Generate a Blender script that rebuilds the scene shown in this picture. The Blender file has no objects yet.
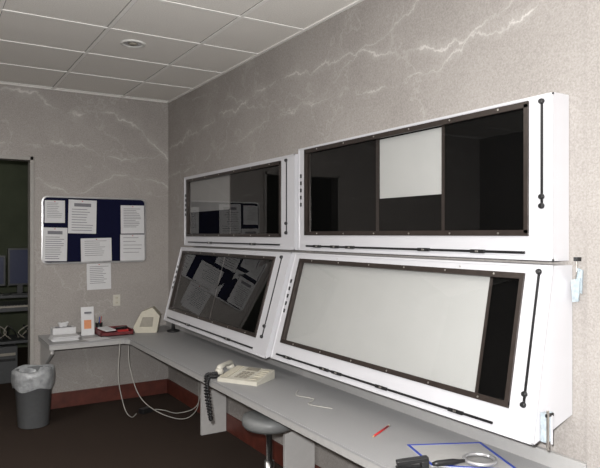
import bpy, bmesh, math, random
from mathutils import Vector, Matrix
random.seed(4)
S = bpy.context.scene
try:
    S.view_settings.view_transform = 'Standard'
    S.view_settings.look = 'None'
except Exception: pass

# ------------------------------------------------------------ materials
def base_mat(name):
    m = bpy.data.materials.new(name); m.use_nodes = True
    nt = m.node_tree; b = nt.nodes['Principled BSDF']
    return m, nt, b
def mat(name, col, rough=0.5, metal=0.0, var=0.06, scale=30.0, bump=0.0, bscale=200.0, emit=None, spec=None, coat=0):
    m, nt, b = base_mat(name)
    N = nt.nodes; L = nt.links
    tc = N.new('ShaderNodeTexCoord')
    nz = N.new('ShaderNodeTexNoise'); nz.inputs['Scale'].default_value = scale; nz.inputs['Detail'].default_value = 3
    L.new(tc.outputs['Object'], nz.inputs['Vector'])
    cr = N.new('ShaderNodeValToRGB')
    c0 = [max(0, c*(1-var)) for c in col]; c1 = [min(1, c*(1+var)) for c in col]
    cr.color_ramp.elements[0].position = .3; cr.color_ramp.elements[1].position = .7
    cr.color_ramp.elements[0].color = (*c0, 1); cr.color_ramp.elements[1].color = (*c1, 1)
    L.new(nz.outputs['Fac'], cr.inputs['Fac']); L.new(cr.outputs['Color'], b.inputs['Base Color'])
    b.inputs['Roughness'].default_value = rough; b.inputs['Metallic'].default_value = metal
    if coat: b.inputs['Coat Weight'].default_value = coat; b.inputs['Coat Roughness'].default_value = .12
    if spec is not None: b.inputs['Specular IOR Level'].default_value = spec
    if bump > 0:
        n2 = N.new('ShaderNodeTexNoise'); n2.inputs['Scale'].default_value = bscale
        L.new(tc.outputs['Object'], n2.inputs['Vector'])
        bp = N.new('ShaderNodeBump'); bp.inputs['Strength'].default_value = bump; bp.inputs['Distance'].default_value = .01
        L.new(n2.outputs['Fac'], bp.inputs['Height']); L.new(bp.outputs['Normal'], b.inputs['Normal'])
    if emit:
        b.inputs['Emission Color'].default_value = (*emit[0], 1); b.inputs['Emission Strength'].default_value = emit[1]
    return m

def wallpaper(name, axis, lo, hi, curves):
    """speckled wallpaper with pale printed marble veins; axis = 'X' or 'Y' is the horizontal wall coordinate"""
    m, nt, b = base_mat(name); N = nt.nodes; L = nt.links
    geo = N.new('ShaderNodeNewGeometry'); sep = N.new('ShaderNodeSeparateXYZ'); L.new(geo.outputs['Position'], sep.inputs[0])
    def noise(scale, detail=3, rough=.5):
        n = N.new('ShaderNodeTexNoise'); n.inputs['Scale'].default_value = scale
        n.inputs['Detail'].default_value = detail; n.inputs['Roughness'].default_value = rough
        L.new(geo.outputs['Position'], n.inputs['Vector']); return n.outputs['Fac']
    def math_(op, a, c=None, d=None, clamp=False):
        n = N.new('ShaderNodeMath'); n.operation = op; n.use_clamp = clamp
        for i, v in enumerate((a, c, d)):
            if v is None: continue
            if isinstance(v, (int, float)): n.inputs[i].default_value = v
            else: L.new(v, n.inputs[i])
        return n.outputs[0]
    r = N.new('ShaderNodeValToRGB'); r.color_ramp.elements[0].position = .36; r.color_ramp.elements[1].position = .64
    r.color_ramp.elements[0].color = (.268, .247, .232, 1); r.color_ramp.elements[1].color = (.400, .376, .357, 1)
    f = math_('ADD', math_('MULTIPLY', noise(120, 4, .75), .75), math_('MULTIPLY', noise(2.2, 5, .6), .25))
    L.new(f, r.inputs['Fac'])
    mr = N.new('ShaderNodeMapRange'); mr.inputs['From Min'].default_value = lo; mr.inputs['From Max'].default_value = hi
    L.new(sep.outputs[axis], mr.inputs['Value'])
    wob = math_('ADD', math_('MULTIPLY', math_('SUBTRACT', noise(2.6, 6, .62), .5), .34),
                math_('MULTIPLY', math_('SUBTRACT', noise(26, 4, .7), .5), .03))
    tot = None
    for pts, wd, st in curves:
        fc = N.new('ShaderNodeFloatCurve')
        cv = fc.mapping.curves[0]
        P = sorted(((h-lo)/(hi-lo), z/3.0) for h, z in pts)
        cv.points[0].location = P[0]; cv.points[-1].location = P[-1]
        for p in P[1:-1]: cv.points.new(*p)
        fc.mapping.update()
        L.new(mr.outputs[0], fc.inputs['Value'])
        z = math_('MULTIPLY', fc.outputs[0], 3.0)
        dist = math_('ABSOLUTE', math_('SUBTRACT', math_('ADD', sep.outputs['Z'], wob), z))
        k = math_('SUBTRACT', 1.0, math_('DIVIDE', dist, wd), clamp=True)
        halo = math_('MULTIPLY', math_('SUBTRACT', 1.0, math_('DIVIDE', dist, wd*5), clamp=True), .22)
        k = math_('MULTIPLY', math_('MAXIMUM', k, halo), st)
        k = math_('MULTIPLY', k, math_('MULTIPLY', math_('SUBTRACT', noise(3.7+wd*40, 3), .36), 5.0, clamp=True))
        tot = k if tot is None else math_('MAXIMUM', tot, k)
    g = math_('ABSOLUTE', math_('SUBTRACT', noise(.85, 7, .6), .5))
    g = math_('MULTIPLY', math_('SUBTRACT', 1.0, math_('DIVIDE', g, .007), clamp=True), .14)
    tot = math_('MAXIMUM', tot, g) if tot is not None else g
    mx = N.new('ShaderNodeMixRGB'); L.new(tot, mx.inputs['Fac']); L.new(r.outputs['Color'], mx.inputs['Color1'])
    mx.inputs['Color2'].default_value = (.74, .72, .695, 1)
    L.new(mx.outputs[0], b.inputs['Base Color']); b.inputs['Roughness'].default_value = .75
    b.inputs['Specular IOR Level'].default_value = .2
    return m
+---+
* Task brief:
With the pictures left out, restate word for word every line of the data above, from the first down to the line that contains "except Exception: pass".

* Worked solution:
Generate a Blender script that rebuilds the scene shown in this picture. The Blender file has no objects yet.
import bpy, bmesh, math, random
from mathutils import Vector, Matrix
random.seed(4)
S = bpy.context.scene
try:
    S.view_settings.view_transform = 'Standard'
    S.view_settings.look = 'None'
except Exception: pass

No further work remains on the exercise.